Since the mirror is given the simile of a river/sea, and 'appearance' can mean 'unreality', can mean a mirage, and in a mirage too there's a semblance of water, 'brimful' is a very fine word. In this connection, see also:

{861,2}.

Janab Shah Husain Nahri has called to my attention, and rightly so, that I hadn't said anything about an all;ah ;xalq aadam ((al;aa .suuratah . This saying I have seen in saying-collections [malfuu:zaat] of the Sufis. Long ago I used it in another context, in something that I wrote. That writing had passed before the eyes of my father Janab Muhammad Khalil ul-Rahman Faruqi of blessed memory, but he didn't make any objection to it. My late father had obtained initiation from Hazrat Shah Ashraf Ali Thanavi, and then from Hazrat Shah Vasi-ullah Sahib, and was an extremely circumspect elder.

In any case, I'm grateful to Janab Nahri Sahib for the information that Maulana Abd ul-Rashid Nu'mani has declared this saying to be a hadith. But he hasn't given any warrant [sanad]. Also important is Janab Nahri's information that in the Qur'an, in various places it's mentioned that God made mankind's appearance: [a few examples]. In any case, these ideas are helpful in understanding Mir's verse.

[See also {944,1}.]

FWP:

SETS == GENERATORS; KIH; KYA; MULTIVALENT WORDS ( .suurat )
MOTIFS == MIRROR
NAMES
TERMS

In the first line, there's also the elegantly ambiguous use of kih . It might be a substitute for 'or', as in (1a).
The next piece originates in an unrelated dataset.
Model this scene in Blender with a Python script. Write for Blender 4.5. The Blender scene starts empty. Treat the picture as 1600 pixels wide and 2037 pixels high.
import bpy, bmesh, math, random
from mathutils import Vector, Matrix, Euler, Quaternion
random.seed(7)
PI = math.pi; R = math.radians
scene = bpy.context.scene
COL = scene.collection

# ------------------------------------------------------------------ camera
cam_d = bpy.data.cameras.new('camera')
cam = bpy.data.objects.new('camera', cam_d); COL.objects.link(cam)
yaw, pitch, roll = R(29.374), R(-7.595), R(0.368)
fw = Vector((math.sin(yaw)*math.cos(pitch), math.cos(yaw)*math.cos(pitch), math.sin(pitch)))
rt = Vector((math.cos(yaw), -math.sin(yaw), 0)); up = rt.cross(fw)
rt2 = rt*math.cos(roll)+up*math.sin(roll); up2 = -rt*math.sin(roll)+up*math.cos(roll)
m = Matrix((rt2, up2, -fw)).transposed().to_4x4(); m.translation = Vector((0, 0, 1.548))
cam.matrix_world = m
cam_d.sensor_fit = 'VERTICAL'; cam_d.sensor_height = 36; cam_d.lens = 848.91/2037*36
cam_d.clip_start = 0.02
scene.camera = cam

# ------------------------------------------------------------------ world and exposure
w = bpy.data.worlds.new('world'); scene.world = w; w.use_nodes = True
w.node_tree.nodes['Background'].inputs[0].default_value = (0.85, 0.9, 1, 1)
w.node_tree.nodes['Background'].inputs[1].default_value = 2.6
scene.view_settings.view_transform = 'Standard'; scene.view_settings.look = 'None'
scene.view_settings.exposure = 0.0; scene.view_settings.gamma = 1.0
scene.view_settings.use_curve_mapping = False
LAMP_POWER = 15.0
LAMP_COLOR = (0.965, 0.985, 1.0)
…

Alternatively, it could introduce a separate clause-- in this case, an explanation for the identification of the mirror, as in (1b). And then there's the third possibility, of reading the beginning of the line as an imperative-- 'be a mirror!', as in (1c).

And what a lot of shifting mutual point-counterpoint relationships! 'Hidden secrets' are somehow (how? why?), paradoxically, 'self-displaying'. But above all there's the protean, multivalent word .suurat (see the definition above), which can mean 'face, form' (so that it is in a sense the opposite of a 'mirror'), but can also mean 'semblance, image' (so that it might be similar to a mirror). Then, .suurat can mean 'appearance, aspect' (so that it is in a sense the opposite of 'meaning'), but can also refer to 'specific character, essence' (so that it comes very close to some of the senses of ma((nii ).

Our Urdu poetry group also liked (Sept. 2022) the insertion of an izafat in the second line, to make raaz-e nihaan-e ;haq me;N , 'in the hidden secrets of truth/reality'. This makes the line sound more 'flowing', but sacrifices the extra layer of complexity provided by the phrase ;haq me;N .

Then of course we are still left to figure out for ourselves how the two abstraction-filled lines are related to each other. If we multiply all these possibilities together, think of all the permutations that can arise, when combined with the 'kya effect' in the second line. But here it's also kind of a 'cheap thrills' tactic-- take a short-meter verse, fill it ('brimful'!) with cryptic, paradoxically juxtaposed abstractions, and how could you not have a kind of 'meaning-machine'? But the best verses of this kind also have the jolt of something specific, some kind of a punch, at their heart. This verse notably lacks any such 'hook'.